### Short task
Repeat exactly the lines of the listing below, please, starting with the first and ending with the line containing "for o in list(bpy.data.objects): bpy.data.objects.remove(o)"; leave out the rest.
>>>
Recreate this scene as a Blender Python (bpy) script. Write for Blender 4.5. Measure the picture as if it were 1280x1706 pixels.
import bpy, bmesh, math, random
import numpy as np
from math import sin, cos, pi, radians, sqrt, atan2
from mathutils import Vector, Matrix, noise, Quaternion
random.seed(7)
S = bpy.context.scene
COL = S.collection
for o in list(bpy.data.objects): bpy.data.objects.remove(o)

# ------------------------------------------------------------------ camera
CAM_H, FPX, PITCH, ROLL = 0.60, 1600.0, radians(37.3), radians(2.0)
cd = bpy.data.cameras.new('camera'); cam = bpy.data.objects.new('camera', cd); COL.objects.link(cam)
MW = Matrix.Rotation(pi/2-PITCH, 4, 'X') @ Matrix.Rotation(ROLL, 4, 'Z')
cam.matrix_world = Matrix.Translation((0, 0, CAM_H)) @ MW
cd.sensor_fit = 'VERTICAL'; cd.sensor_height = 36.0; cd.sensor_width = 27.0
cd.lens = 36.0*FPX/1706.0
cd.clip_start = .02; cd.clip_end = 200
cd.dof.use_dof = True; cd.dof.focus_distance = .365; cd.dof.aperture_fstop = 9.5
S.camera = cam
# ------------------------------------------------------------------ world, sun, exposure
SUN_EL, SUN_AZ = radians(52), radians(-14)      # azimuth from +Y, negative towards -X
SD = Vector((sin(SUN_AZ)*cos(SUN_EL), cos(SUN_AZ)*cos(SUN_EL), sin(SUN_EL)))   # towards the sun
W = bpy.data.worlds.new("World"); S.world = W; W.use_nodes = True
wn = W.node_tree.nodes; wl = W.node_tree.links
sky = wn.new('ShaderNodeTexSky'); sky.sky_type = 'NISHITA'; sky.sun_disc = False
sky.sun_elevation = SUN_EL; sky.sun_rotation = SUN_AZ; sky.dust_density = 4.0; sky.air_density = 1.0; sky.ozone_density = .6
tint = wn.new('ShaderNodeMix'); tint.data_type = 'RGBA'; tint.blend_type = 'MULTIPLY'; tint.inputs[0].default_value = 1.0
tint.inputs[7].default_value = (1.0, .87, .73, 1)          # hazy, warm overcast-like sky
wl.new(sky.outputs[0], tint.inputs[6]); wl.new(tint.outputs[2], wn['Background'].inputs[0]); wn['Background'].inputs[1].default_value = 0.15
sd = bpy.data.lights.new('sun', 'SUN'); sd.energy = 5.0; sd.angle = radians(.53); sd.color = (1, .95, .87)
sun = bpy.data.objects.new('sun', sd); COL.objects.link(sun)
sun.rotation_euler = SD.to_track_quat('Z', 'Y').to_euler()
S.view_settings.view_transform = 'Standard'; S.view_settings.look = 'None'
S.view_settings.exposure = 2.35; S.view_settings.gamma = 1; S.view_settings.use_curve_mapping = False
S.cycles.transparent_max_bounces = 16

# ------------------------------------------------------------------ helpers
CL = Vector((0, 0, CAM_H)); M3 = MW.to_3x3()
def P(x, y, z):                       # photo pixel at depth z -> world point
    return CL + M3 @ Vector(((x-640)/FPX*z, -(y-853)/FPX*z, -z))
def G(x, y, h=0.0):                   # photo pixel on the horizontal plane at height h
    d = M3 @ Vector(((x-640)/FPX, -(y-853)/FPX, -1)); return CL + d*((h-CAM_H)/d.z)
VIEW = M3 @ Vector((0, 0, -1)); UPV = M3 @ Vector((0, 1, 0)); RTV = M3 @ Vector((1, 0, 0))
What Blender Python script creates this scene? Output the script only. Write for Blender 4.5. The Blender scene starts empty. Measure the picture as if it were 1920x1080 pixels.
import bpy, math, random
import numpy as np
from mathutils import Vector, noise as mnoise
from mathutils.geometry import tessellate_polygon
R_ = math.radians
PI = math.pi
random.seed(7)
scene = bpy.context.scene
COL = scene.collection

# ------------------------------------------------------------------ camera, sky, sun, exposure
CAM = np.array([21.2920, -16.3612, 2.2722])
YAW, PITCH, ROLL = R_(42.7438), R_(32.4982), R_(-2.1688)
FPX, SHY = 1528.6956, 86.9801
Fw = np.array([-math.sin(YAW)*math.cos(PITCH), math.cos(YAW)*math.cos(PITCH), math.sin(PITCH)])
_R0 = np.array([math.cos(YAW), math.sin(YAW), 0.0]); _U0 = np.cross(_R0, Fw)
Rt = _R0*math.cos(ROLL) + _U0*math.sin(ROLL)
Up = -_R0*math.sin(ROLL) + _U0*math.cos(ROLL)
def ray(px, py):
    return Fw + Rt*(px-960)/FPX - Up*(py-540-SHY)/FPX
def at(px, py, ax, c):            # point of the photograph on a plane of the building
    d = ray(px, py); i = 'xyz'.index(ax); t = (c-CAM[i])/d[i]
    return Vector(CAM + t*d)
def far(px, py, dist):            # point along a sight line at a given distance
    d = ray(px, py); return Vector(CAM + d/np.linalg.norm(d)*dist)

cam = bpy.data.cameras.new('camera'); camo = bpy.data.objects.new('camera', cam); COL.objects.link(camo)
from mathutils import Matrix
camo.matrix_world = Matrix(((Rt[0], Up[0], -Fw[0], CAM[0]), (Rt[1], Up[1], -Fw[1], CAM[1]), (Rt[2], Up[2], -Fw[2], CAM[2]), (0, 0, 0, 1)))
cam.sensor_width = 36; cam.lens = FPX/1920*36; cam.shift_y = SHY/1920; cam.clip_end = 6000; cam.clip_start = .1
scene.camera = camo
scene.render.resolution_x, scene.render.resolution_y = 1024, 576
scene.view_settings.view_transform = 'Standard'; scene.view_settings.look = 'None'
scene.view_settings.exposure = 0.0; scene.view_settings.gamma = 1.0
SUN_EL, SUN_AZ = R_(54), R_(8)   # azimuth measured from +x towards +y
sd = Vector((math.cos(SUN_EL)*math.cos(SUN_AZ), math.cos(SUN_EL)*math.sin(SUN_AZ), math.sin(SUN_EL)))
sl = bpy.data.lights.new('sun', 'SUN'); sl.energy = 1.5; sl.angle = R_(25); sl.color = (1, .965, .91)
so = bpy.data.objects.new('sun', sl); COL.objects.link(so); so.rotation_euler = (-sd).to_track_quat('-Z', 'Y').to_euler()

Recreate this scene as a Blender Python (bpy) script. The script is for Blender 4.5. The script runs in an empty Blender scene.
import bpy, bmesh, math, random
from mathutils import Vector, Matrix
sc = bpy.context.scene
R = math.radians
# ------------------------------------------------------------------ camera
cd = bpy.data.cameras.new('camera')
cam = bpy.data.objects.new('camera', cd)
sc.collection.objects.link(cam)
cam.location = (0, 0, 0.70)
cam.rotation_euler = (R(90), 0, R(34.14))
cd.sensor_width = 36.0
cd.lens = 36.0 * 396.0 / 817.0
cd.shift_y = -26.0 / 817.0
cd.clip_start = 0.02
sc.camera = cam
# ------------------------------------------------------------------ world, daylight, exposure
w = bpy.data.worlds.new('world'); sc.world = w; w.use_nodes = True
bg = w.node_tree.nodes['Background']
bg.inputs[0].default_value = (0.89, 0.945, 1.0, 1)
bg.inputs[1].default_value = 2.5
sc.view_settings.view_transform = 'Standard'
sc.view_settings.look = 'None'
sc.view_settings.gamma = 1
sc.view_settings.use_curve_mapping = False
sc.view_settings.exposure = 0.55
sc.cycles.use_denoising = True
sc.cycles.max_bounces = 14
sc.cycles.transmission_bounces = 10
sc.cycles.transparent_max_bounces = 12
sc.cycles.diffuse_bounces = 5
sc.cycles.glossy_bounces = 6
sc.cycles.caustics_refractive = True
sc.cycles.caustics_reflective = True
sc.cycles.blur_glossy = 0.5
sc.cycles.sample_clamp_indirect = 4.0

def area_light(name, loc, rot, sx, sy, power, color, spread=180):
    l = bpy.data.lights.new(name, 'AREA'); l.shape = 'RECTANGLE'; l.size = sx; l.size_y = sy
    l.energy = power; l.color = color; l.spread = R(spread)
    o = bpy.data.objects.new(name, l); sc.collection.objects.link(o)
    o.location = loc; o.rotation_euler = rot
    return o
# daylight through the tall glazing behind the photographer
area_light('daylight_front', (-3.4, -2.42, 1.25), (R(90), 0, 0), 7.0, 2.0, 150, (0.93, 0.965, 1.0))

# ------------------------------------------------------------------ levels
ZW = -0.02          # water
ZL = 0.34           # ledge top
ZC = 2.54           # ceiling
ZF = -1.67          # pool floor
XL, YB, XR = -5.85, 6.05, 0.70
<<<
### The completed task
Recreate this scene as a Blender Python (bpy) script. Write for Blender 4.5. Measure the picture as if it were 1280x1706 pixels.
import bpy, bmesh, math, random
import numpy as np
from math import sin, cos, pi, radians, sqrt, atan2
from mathutils import Vector, Matrix, noise, Quaternion
random.seed(7)
S = bpy.context.scene
COL = S.collection
for o in list(bpy.data.objects): bpy.data.objects.remove(o)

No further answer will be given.